Sunday, September 9, 2012

Same Exhibit, Different Venues - how to see Miro

Sometimes one is lucky enough to catch the same exhibition at different venues, and it is then extremely interesting to see how the different presentation affects the exhibit's feel.

This happened to me when I had first see Joan Miro. The Ladder of Escape at the Tate Modern in London last year, and found that the same exhibition is now showing at the Joan Miro Foundation in Barcelona until 18th March.

Of course, in my personal opinion, the actual buildings cannot be compared, with the Joan Miro Foundation, white, elegant and sprawling along the hill crest over downtown Barcelona as an eloquent evocation of the Mediterranean world, being the far more compatible venue. Nonetheless, it is when you enter the exhibition that its presentation becomes interesting to observe.

In the Tate version, the early Miro paintings of the Mont-roig world, near Barcelona, in which he grew up and which marked him so deeply, were spread out far apart, even in different rooms. In Barcelona, the Mont-roig world was powerfully evoked by grouping all these wonderful early, seminal paintings together in the same, rather intimate area. One of the most evocative, and important as the first of Miro's Surrealistic paintings, is The Tilled Field (image courtesy of the Solomon R.Guggenheim Museum), painted in 1923-24.

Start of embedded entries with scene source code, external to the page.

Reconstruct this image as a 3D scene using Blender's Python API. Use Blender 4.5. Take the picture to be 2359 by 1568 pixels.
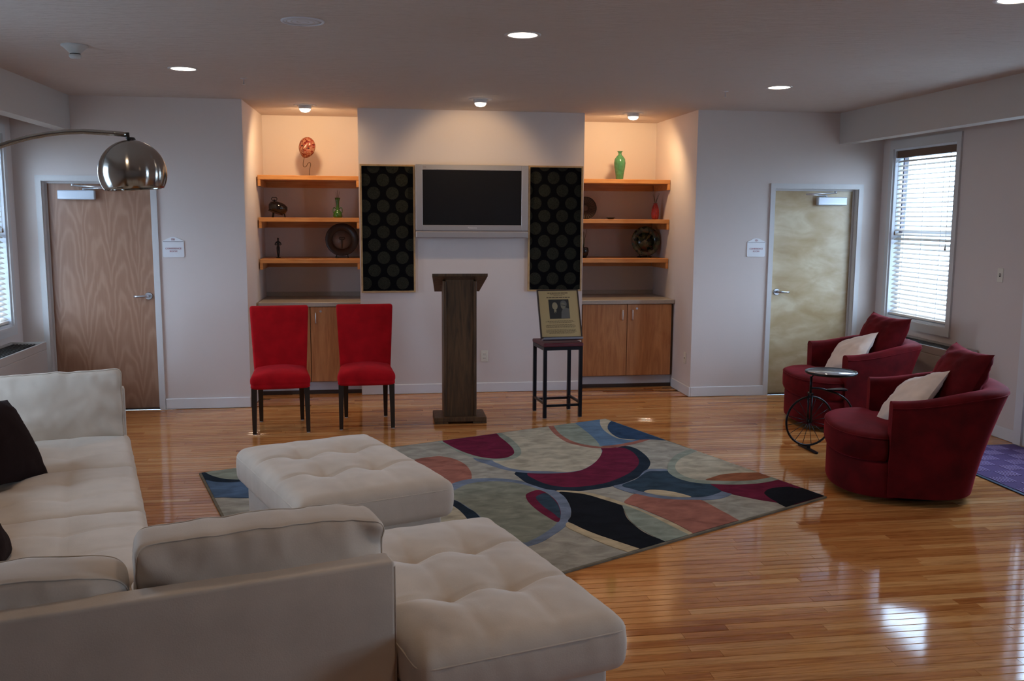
import bpy, math, random
from mathutils import Vector, Matrix, noise
random.seed(7)
for o in list(bpy.data.objects): bpy.data.objects.remove(o)
SC = bpy.context.scene
COL = SC.collection
PI = math.pi

# ------------------------------------------------------------------ camera
CAM_H, FPX, YAW, PITCH, ROLL = 1.7351, 2145.47, 0.1494, 0.1314, -0.0055
def _axes():
    f = Vector((math.sin(YAW)*math.cos(PITCH), math.cos(YAW)*math.cos(PITCH), -math.sin(PITCH)))
    r = Vector((math.cos(YAW), -math.sin(YAW), 0)); u = r.cross(f)
    X = math.cos(ROLL)*r - math.sin(ROLL)*u; Y = math.sin(ROLL)*r + math.cos(ROLL)*u
    return X, Y, f
CX, CY, CF = _axes()
cam_d = bpy.data.cameras.new('camera'); cam = bpy.data.objects.new('camera', cam_d); COL.objects.link(cam)
m4 = Matrix(((CX.x, CY.x, -CF.x, 0), (CX.y, CY.y, -CF.y, 0), (CX.z, CY.z, -CF.z, CAM_H), (0, 0, 0, 1)))
cam.matrix_world = m4
cam_d.sensor_fit = 'HORIZONTAL'; cam_d.sensor_width = 36; cam_d.lens = FPX*36/2359
cam_d.clip_start = 0.05; cam_d.clip_end = 200
SC.camera = cam
def proj(p):
    d = Vector(p)-Vector((0, 0, CAM_H)); w = d.dot(CF)
    return (2359/2+FPX*d.dot(CX)/w, 1568/2-FPX*d.dot(CY)/w, w)

# ------------------------------------------------------------------ world, daylight, exposure
W = bpy.data.worlds.new('world'); SC.world = W; W.use_nodes = True
bg = W.node_tree.nodes['Background']; bg.inputs[0].default_value = (0.53, 0.735, 1.0, 1); bg.inputs[1].default_value = 13.0
vs = SC.view_settings
vs.view_transform = 'Standard'; vs.look = 'None'; vs.gamma = 1.0; vs.use_curve_mapping = False; vs.exposure = 0.34
def portal(loc, rot, sx, sy):                         # marks a window opening for the sky light
    l = bpy.data.lights.new('sky_portal', 'AREA'); l.shape = 'RECTANGLE'; l.size = sx; l.size_y = sy
    l.cycles.is_portal = True
    o = bpy.data.objects.new('sky_portal', l); o.location = loc; o.rotation_euler = rot; COL.objects.link(o)
RIGHT_IN = (0, PI/2, 0); LEFT_IN = (0, -PI/2, 0)
XL, XR = -3.03, 4.967
WIN_Z0, WIN_Z1 = 0.795, 2.40
WINDOWS_R = [(7.444, 8.43), (1.2, 2.2)]
WINDOWS_L = [(7.42, 8.41), (4.3, 5.2)]
for a, b in WINDOWS_R: portal((5.2, (a+b)/2, 1.6), RIGHT_IN, 1.6, b-a)
for a, b in WINDOWS_L: portal((-3.27, (a+b)/2, 1.6), LEFT_IN, 1.6, b-a)
portal((5.2, 5.905, 1.39), RIGHT_IN, 1.14, 0.82)

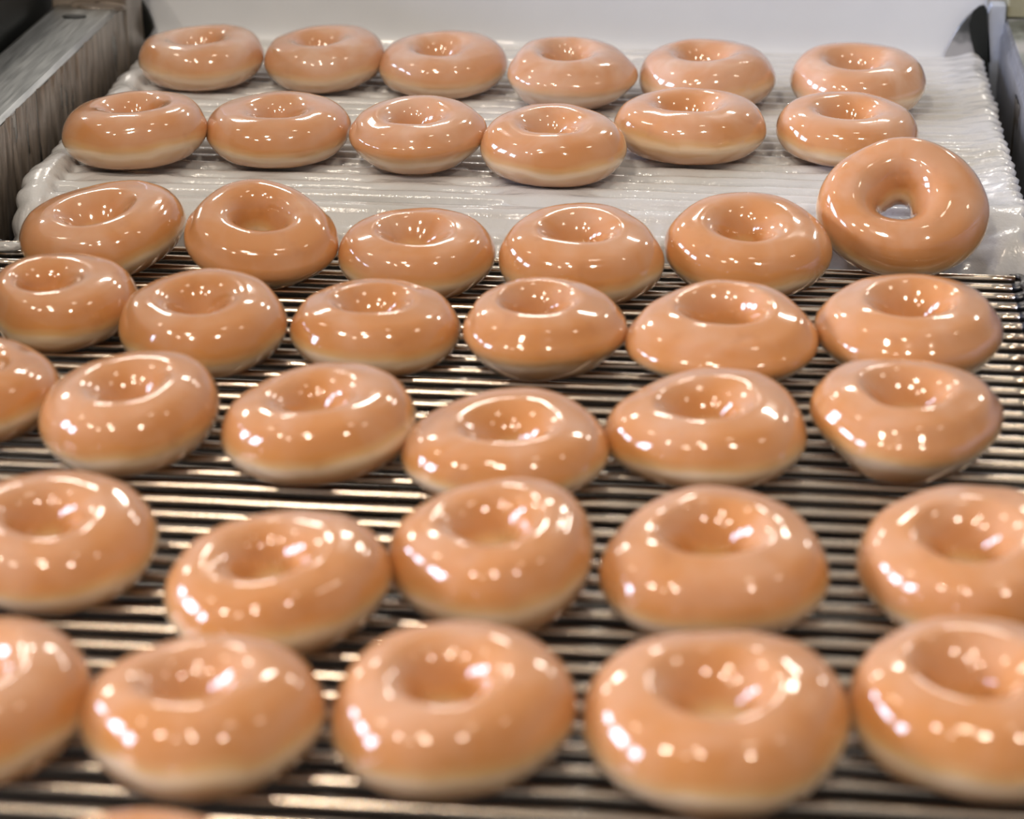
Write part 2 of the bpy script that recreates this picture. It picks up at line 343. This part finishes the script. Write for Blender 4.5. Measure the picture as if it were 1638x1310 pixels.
LAB = {
 '1_1': 'leftmost glazed ring doughnut of the rearmost row, beside the left rail',
 '1_2': 'glazed ring doughnut second from left in the rearmost row by the white icing curtain',
 '1_3': 'pale heavily glazed doughnut third from left in the rearmost row',
 '1_4': 'pale heavily glazed doughnut fourth from left in the rearmost row',
 '1_5': 'glazed doughnut fifth from left in the rearmost row, partly hidden behind another',
 '1_6': 'rightmost glazed doughnut of the rearmost row, nearest the right rail and white icing edge',
 '2_1': 'leftmost glazed doughnut of the second row from the back, beside the thick icing bead',
 '2_2': 'glazed doughnut second from left in the second row from the back on white icing',
 '2_3': 'glazed doughnut third from left in the second row from the back on white icing',
 '2_4': 'glazed doughnut fourth from left and lowest set in the second row from the back',
 '2_5': 'glazed doughnut fifth from left in the second row from the back on white icing',
 '2_6': 'rightmost glazed doughnut of the second row from the back, behind the tipped-up one',
 '3_1': 'leftmost glazed doughnut on the step between iced belt and bare rods, tilted down',
 '3_2': 'second doughnut from left of those leaning on the step between the two belts',
 '3_3': 'third doughnut from left at the step between the belts, shiny ring round its hole',
 '3_4': 'fourth doughnut from left of those at the step between the two belts',
 '3_5': 'glazed doughnut at the step between the belts, immediately left of the tipped-up one',
 '3_6': 'glazed doughnut tipped up on edge so one sees white belt through its hole',
 '4_1': 'leftmost glazed doughnut of the first full row on bare rods, cut by left frame',
 '4_2': 'second doughnut from left in the first full row on the bare wire rods',
 '4_3': 'third doughnut from left in the first full row on bare rods, bright ring round crater',
 '4_4': 'fourth doughnut from left in the first full row on bare rods, drooping glazed lower edge',
 '4_5': 'fifth doughnut from left in the first full row on the bare wire rods',
 '4_6': 'rightmost doughnut of the first full row on bare rods, right below the tipped-up one',
 '5_0': 'doughnut half cut by the left frame edge at mid height, left of a whole one',
 '5_1': 'second doughnut from left in the middle row of the bare belt, tilting to lower left',
 '5_2': 'third doughnut from left in the middle row of the bare belt',
 '5_3': 'flatter doughnut in the middle row, its front hidden by the doughnut before it',
 '5_4': 'second doughnut from right in the middle row of the bare belt',
 '5_5': 'rightmost doughnut of the middle row, bright ring round deep crater and narrow base',
 '6_1': 'leftmost doughnut of the second row from the front, cut by the left frame edge',
 '6_2': 'second doughnut from left in the second row from the front, set lower than its neighbours',
 '6_3': 'centre doughnut of the second row from the front, tight behind a bigger front one',
 '6_4': 'fourth doughnut from left in the second row from the front',
 '6_5': 'rightmost doughnut of the second row from the front, cut by the right frame edge',
 '7_0': 'blurred doughnut cut off at the lower left edge of the front row',
 '7_1': 'first whole blurred doughnut from left in the front row',
 '7_2': 'blurred front-row doughnut left of the biggest one, dark centre to its hole',
 '7_3': 'biggest blurred glazed doughnut in the front row, right of centre',
 '7_4': 'blurred doughnut in the lower right corner of the front row, cut by the frame',
 '8_1': 'doughnut of which only a thin pinkish top shows at the bottom frame edge',
}
for n_, (key, p) in enumerate(FIT.items()):
    me = doughnut_mesh(key, p, n_ + 3)
    o = bpy.data.objects.new('glazed_doughnut', me); COL.objects.link(o)
    row = int(key[0])
    tag(o, LAB[key], 'doughnut', 'glazed doughnuts on the white iced belt' if row < 3 else
        ('glazed doughnuts at the step between the belts' if row == 3 else 'glazed doughnuts on the bare wire belt'))
    o['wetness'] = {1: 1.0, 2: .45, 3: .25}.get(row, .12)
    R3 = (Matrix.Rotation(p[8], 3, 'X') @ Matrix.Rotation(p[9], 3, 'Y'))
    o.matrix_world = Matrix.Translation((p[0], p[1], p[13])) @ R3.to_4x4()

# ------------------------------------------------------------------ bare wire conveyor
wire = empty('wire_conveyor', (-0.14, 0.95, 0.0), 'bare conveyor belt of dark steel cross rods carrying the doughnuts in front', 'conveyor belt')
def rod_mesh(x0, x1, r, seed, seg=16, bend=.0004):
    V = []; n = 40
    for i in range(n):
        x = x0 + (x1 - x0) * i / (n - 1)
        for k in range(seg):
            a = 2 * math.pi * k / seg
            V.append((x, r * math.cos(a) + bend * nz(x * 9, seed), r * math.sin(a) + bend * .7 * nz(x * 7, seed + 9)))
    F = grid_faces(n, seg, False, True)
    F.append(tuple(range(seg))[::-1]); F.append(tuple((n - 1) * seg + k for k in range(seg)))
    me = bpy.data.meshes.new('rod'); me.from_pydata(V, [], F)
    me.polygons.foreach_set('use_smooth', [True] * len(me.polygons)); me.materials.append(M_ROD); me.update()
    return me
rods = [rod_mesh(LEFT_X - .002, 0.1515, ROD_R, k * 3.7) for k in range(5)]
y_first = 1.2765 + PITCH_ROD
n_rods = 47
for k in range(n_rods):
    o = bpy.data.objects.new('rod', rods[k % 5]); COL.objects.link(o); o.parent = wire
    o.location = Vector((0, y_first - PITCH_ROD * k, -ROD_R)) - wire.location
# front roller round which the bare belt turns, and the returning strand underneath
ret = rod_mesh(LEFT_X - .002, 0.1515, ROD_R, 77.0); ret.materials[0] = M_CHAIN
for k in range(n_rods - 1):
    o = bpy.data.objects.new('return_rod', ret); COL.objects.link(o); o.parent = wire
    o.location = Vector((0, y_first - .004 - PITCH_ROD * k, -0.068)) - wire.location
def tube(path, r, seg=10, closed=False):
    P = [Vector(p) for p in path]; n = len(P); V = []
    up = Vector((0, 0, 1))
    for i, p in enumerate(P):
        d = (P[(i + 1) % n] - P[i - 1]) if closed else (P[min(i + 1, n - 1)] - P[max(i - 1, 0)])
        d.normalize(); a = d.cross(up)
        if a.length < 1e-3: a = d.cross(Vector((1, 0, 0)))
        a.normalize(); b = a.cross(d)
        for k in range(seg):
            t = 2 * math.pi * k / seg; V.append(p + a * (r * math.cos(t)) + b * (r * math.sin(t)))
    F = grid_faces(n, seg, closed, True)
    if not closed: F += [tuple(range(seg))[::-1], tuple((n - 1) * seg + k for k in range(seg))]
    return V, F
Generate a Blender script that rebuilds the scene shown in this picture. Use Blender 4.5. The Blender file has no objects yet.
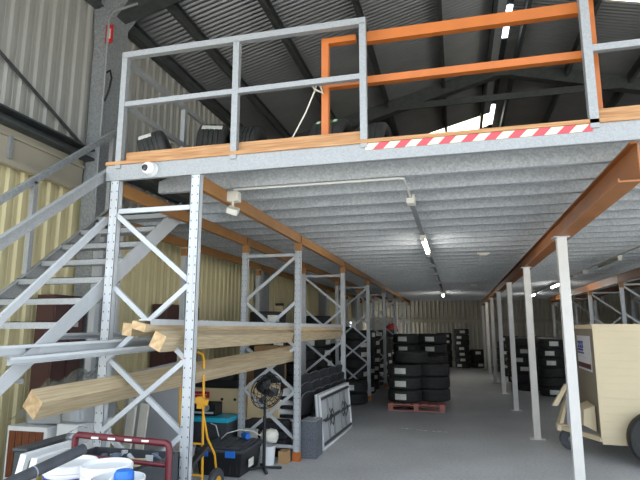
import bpy, math, random
from mathutils import Matrix, Vector, Euler
random.seed(7)
PI = math.pi
sc = bpy.context.scene
COL = sc.collection

# ------------------------------------------------------------------ materials
def mat(name, color, rough=.6, metal=0.0, var=0.0, scale=8.0, bump=0.0, bscale=40.0, stretch=(1, 1, 1), spec=.5,
        color2=None, alpha=1.0, emit=None, estr=0.0, kind='noise', detail=4.0):
    m = bpy.data.materials.new(name); m.use_nodes = True
    nt = m.node_tree; N = nt.nodes; L = nt.links
    b = N['Principled BSDF']
    b.inputs['Roughness'].default_value = rough; b.inputs['Metallic'].default_value = metal
    b.inputs['Specular IOR Level'].default_value = spec
    c = (*color, 1)
    tc = N.new('ShaderNodeTexCoord'); mp = N.new('ShaderNodeMapping'); L.new(tc.outputs['Object'], mp.inputs['Vector'])
    mp.inputs['Scale'].default_value = stretch
    if kind == 'voronoi':
        tx = N.new('ShaderNodeTexVoronoi'); tx.inputs['Scale'].default_value = scale; out = tx.outputs['Color']
        L.new(mp.outputs['Vector'], tx.inputs['Vector'])
        sep = N.new('ShaderNodeSeparateColor'); L.new(out, sep.inputs[0]); out = sep.outputs[0]
    else:
        tx = N.new('ShaderNodeTexNoise'); tx.inputs['Scale'].default_value = scale; tx.inputs['Detail'].default_value = detail
        L.new(mp.outputs['Vector'], tx.inputs['Vector']); out = tx.outputs['Fac']
    rp = N.new('ShaderNodeValToRGB'); L.new(out, rp.inputs['Fac'])
    c2 = color2 or tuple(max(0, x * (1 - var)) for x in color)
    lo, hi = (.0, 1.0) if kind == 'voronoi' else (.35, .65)
    rp.color_ramp.elements[0].position = lo; rp.color_ramp.elements[0].color = (*c2, 1)
    rp.color_ramp.elements[1].position = hi; rp.color_ramp.elements[1].color = c
    L.new(rp.outputs['Color'], b.inputs['Base Color'])
    if bump:
        t2 = N.new('ShaderNodeTexNoise'); t2.inputs['Scale'].default_value = bscale; L.new(mp.outputs['Vector'], t2.inputs['Vector'])
        bp = N.new('ShaderNodeBump'); bp.inputs['Strength'].default_value = bump; bp.inputs['Distance'].default_value = .01
        L.new(t2.outputs['Fac'], bp.inputs['Height']); L.new(bp.outputs['Normal'], b.inputs['Normal'])
    if emit:
        b.inputs['Emission Color'].default_value = (*emit, 1); b.inputs['Emission Strength'].default_value = estr
    if alpha < 1: b.inputs['Alpha'].default_value = alpha
    return m

def s2l(*c):
    return tuple(((x / 255) / 12.92 if x / 255 <= .04045 else ((x / 255 + .055) / 1.055) ** 2.4) for x in c)

M = {}
M['galv'] = mat('galvanised_steel', (.35, .36, .365), .5, .25, color2=(.29, .30, .305), scale=90, kind='voronoi')
M['galv_post'] = mat('galvanised_upright', (.54, .56, .58), .45, .1, color2=(.48, .50, .52), scale=6)
M['joist'] = mat('galvanised_joist', (.57, .60, .63), .45, .25, color2=(.40, .43, .46), scale=60, kind='voronoi')
M['column'] = mat('galvanised_column', (.40, .42, .43), .5, .3, color2=(.28, .30, .31), scale=45, kind='voronoi')
M['orange'] = mat('orange_paint', s2l(188, 106, 46), .45, 0, .12, 5)
M['orangebeam'] = mat('racking_orange_paint', s2l(164, 116, 66), .5, 0, .15, 4)
M['brownbeam'] = mat('rust_orange_beam', s2l(162, 100, 50), .5, 0, .2, 3)
M['wallup'] = mat('grey_sheet', s2l(170, 169, 163), .55, .1, .1, 1.5)
M['walllow'] = mat('cream_sheet', s2l(216, 204, 160), .55, 0, .08, 1.5)
M['wallband'] = mat('tan_panel', s2l(176, 168, 150), .6, 0, .1, 2)
M['backwall'] = mat('pale_sheet', s2l(188, 182, 166), .55, 0, .12, 2)
M['roof'] = mat('roof_sheet', s2l(140, 141, 143), .38, .6, .1, 2)
M['purlin'] = mat('dark_galvanised', s2l(80, 84, 84), .55, .2, .25, 12)
M['floor'] = None
M['wood'] = mat('pine', s2l(200, 182, 150), .6, 0, color2=s2l(174, 152, 120), scale=5, stretch=(.8, 14, 14), bump=.1, detail=6)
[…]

As an aside, this painting also fascinated me because it contains a wonderful herald to Santiago Calatrava's sculpture-communications tower that takes flight into the air nearby in the Montjuic heights of Barcelona, near the 1992 Olympic stadium. Depending on the angle at which you view the Communications Tower, it has very much the same feel as the left-hand symbol in Miro's painting above.

The Miro Foundation grouped together all the Catalan Peasants paintings, with their wonderful shorthand that Miro used to express his feelings about Catalonia, the peasants with guitars, his tussle between voids in the painting and the need to fill these voids or leave them free... The effect was far more powerful and interesting to see these works together, with their progressions and differences, as compared to their spacious presentation by the Tate Modern.

The same intimate, interesting effect was achieved in Barcelona by a much closer juxtaposition of the wonderful Constellations series. Beyond, the presentation was more reminescent of that done by the Tate, mainly because the later Miro canvases became much bigger, bolder and fewer in series - that meant that they could be hung in rooms, series by series. Nonetheless, there were interesting pauses and changes in pace as at the Miro Foundation, there are Miro sculptures, maany small and whimisical, in addition to his single marble sculpture, the Solar Bird and some of the wonderful ceramic ones out on the wide terrace with the Barcelona cityscape as the sunlit backdrop.

This fascinating exhibition travels next to the National Gallery of Art in Washington, DC. It would be so interesting to catch it there too and see what differences can be achieved and nuances explored at yet another, different venue.